Born in Marion Center, Pa., Hamilton began a lifelong fascination with box kites while growing up in Mount Vernon, Wash. He and a friend launched a kite carrying a neighbor’s small dog, then landed it safely, and repeated the feat with a kite carrying a lantern.
After earning a bachelor’s degree in engineering from the University of Washington in 1941, he found work at the National Advisory Committee for Aeronautics wind tunnel at Moffett Field, Calif., south of San Francisco.
Hamilton tested almost every new military plane that was designed during World War II and worked out the aerodynamic kinks in the P-51, which became the nation’s premier fighter.

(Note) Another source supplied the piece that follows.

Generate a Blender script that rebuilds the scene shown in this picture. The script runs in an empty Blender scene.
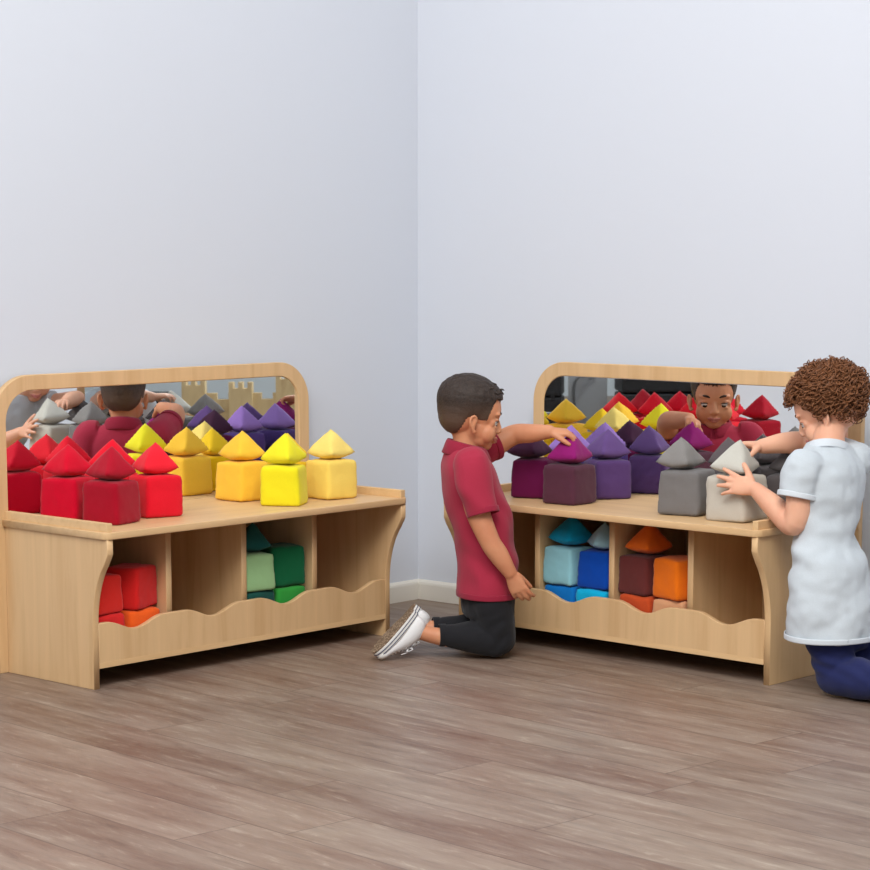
import bpy, bmesh, math, random
import numpy as np
from mathutils import Vector, Matrix
from mathutils import noise as mnoise

random.seed(7)
scene = bpy.context.scene
COL = scene.collection
PI = math.pi

# ------------------------------------------------------------------ camera
CAM_H, PITCH, ROLL, FPX = 1.0828, 0.1359, -0.001, 2228.8
cam_data = bpy.data.cameras.new('camera')
cam = bpy.data.objects.new('camera', cam_data)
COL.objects.link(cam)
cam.location = (0, 0, CAM_H)
cam.rotation_euler = (PI / 2 - PITCH, 0, 0)
cam_data.sensor_width = 36
cam_data.lens = FPX / 870 * 36
cam_data.shift_y = 121.1 / 870
cam_data.clip_end = 100
scene.camera = cam

# ------------------------------------------------------------------ world, lights, exposure
world = bpy.data.worlds.new('world'); scene.world = world
world.use_nodes = True
bg = world.node_tree.nodes['Background']
bg.inputs[0].default_value = (0.90, 0.95, 1.0, 1)
bg.inputs[1].default_value = 0.18

def area(name, loc, target, size, power, color=(1, 1, 1), size_y=None):
    d = bpy.data.lights.new(name, 'AREA'); d.energy = power; d.color = color
    d.size = size
    if size_y:
        d.shape = 'RECTANGLE'; d.size_y = size_y
    o = bpy.data.objects.new(name, d); COL.objects.link(o)
    o.location = loc
    o.rotation_euler = (Vector(target) - Vector(loc)).to_track_quat('-Z', 'Y').to_euler()
    return o
area('key_softbox', (0.1, 2.1, 3.9), (0.1, 6.0, 0.4), 2.2, 152, (1.0, 0.975, 0.94), 1.6)
area('fill_softbox', (-1.9, 1.5, 3.5), (0.2, 6.0, 0.6), 2.0, 78, (0.97, 0.98, 1.0), 2.0)
area('ceiling_panel', (0.2, 4.6, 3.6), (0.2, 4.9, 0), 2.4, 14, (1.0, 0.98, 0.96), 1.8)

area('rear_fill_light', (0.3, -1.2, 3.8), (0.3, -2.0, 0), 3.0, 120, (1.0, 0.99, 0.97), 2.0)  # added fill, no known fixture: brightens the back wall and castle for the mirrors

scene.view_settings.view_transform = 'Standard'
scene.view_settings.look = 'None'
scene.view_settings.exposure = 0.05
scene.view_settings.gamma = 1.0
scene.view_settings.use_curve_mapping = False

# ------------------------------------------------------------------ materials
def srgb(r, g, b):
    def f(c):
        c /= 255.0
        return c / 12.92 if c <= 0.04045 else ((c + 0.055) / 1.055) ** 2.4
    return (f(r), f(g), f(b), 1)

def new_mat(name, color=(0.5, 0.5, 0.5, 1), rough=0.6, spec=0.3):
    m = bpy.data.materials.new(name); m.use_nodes = True
    b = m.node_tree.nodes['Principled BSDF']
    b.inputs['Base Color'].default_value = color
    b.inputs['Roughness'].default_value = rough
    b.inputs['Specular IOR Level'].default_value = spec
    return m

def nodes_of(m):
    nt = m.node_tree
    return nt.nodes, nt.links, nt.nodes['Principled BSDF']

def math_node(nt, op, a, b=None):
    n = nt.nodes.new('ShaderNodeMath'); n.operation = op
    for i, v in enumerate((a, b)):
        if v is None: continue
        if isinstance(v, (int, float)): n.inputs[i].default_value = v
        else: nt.links.new(v, n.inputs[i])
    return n.outputs[0]

def ramp(nt, fac, stops):
    r = nt.nodes.new('ShaderNodeValToRGB')
    el = r.color_ramp.elements
    el[0].position, el[0].color = stops[0]
    el[1].position, el[1].color = stops[-1]
    for p, c in stops[1:-1]:
        e = el.new(p); e.color = c
    nt.links.new(fac, r.inputs[0])
    return r.outputs[0]

def wood_mat(name, c1, c2, scale, rough=0.42):
    m = new_mat(name, c1, rough, 0.35); n, l, b = nodes_of(m); nt = m.node_tree
    tc = n.new('ShaderNodeTexCoord'); mp = n.new('ShaderNodeMapping')
    l.new(tc.outputs['Object'], mp.inputs[0]); mp.inputs['Scale'].default_value = scale
    nz = n.new('ShaderNodeTexNoise'); nz.inputs['Scale'].default_value = 1.0
    nz.inputs['Detail'].default_value = 6; nz.inputs['Roughness'].default_value = 0.62
    nz.inputs['Distortion'].default_value = 0.6
    l.new(mp.outputs[0], nz.inputs[0])
    col = ramp(nt, nz.outputs[0], [(0.25, c2), (0.5, c1), (0.75, tuple(min(1, x * 1.10) for x in c1[:3]) + (1,))])
    l.new(col, b.inputs['Base Color'])
    bp = n.new('ShaderNodeBump'); bp.inputs['Strength'].default_value = 0.04; bp.inputs['Distance'].default_value = 0.001
    l.new(nz.outputs[0], bp.inputs['Height']); l.new(bp.outputs[0], b.inputs['Normal'])
    return m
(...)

After the war he returned to Washington, earned a master’s degree and began a 32-year career at Boeing.
His top achievements were in wing design, especially for the company’s first commercial jet passenger plane, the 707. His wing design for a bigger 707 enabled Boeing to compete against the McDonnell Douglas DC-8.
Hamilton also worked on the 727, 737, 747, 757 and 767 jetliners, B-52 bomber, Minuteman missile and Boeing’s failed attempt to build a supersonic transport.
As vice president and general manager of the Boeing Aerospace Group’s research and engineering division, he managed the space shuttle, supersonic transport and space telescope programs in the 1970s.
One of his last projects was the Hubble Space Telescope.
Survivors include his wife, Ida Mae of Tacoma; a son, Richard of Copalis Beach; daughters Janet of Portland, Ore., and Nancy of Tacoma, and a grandson.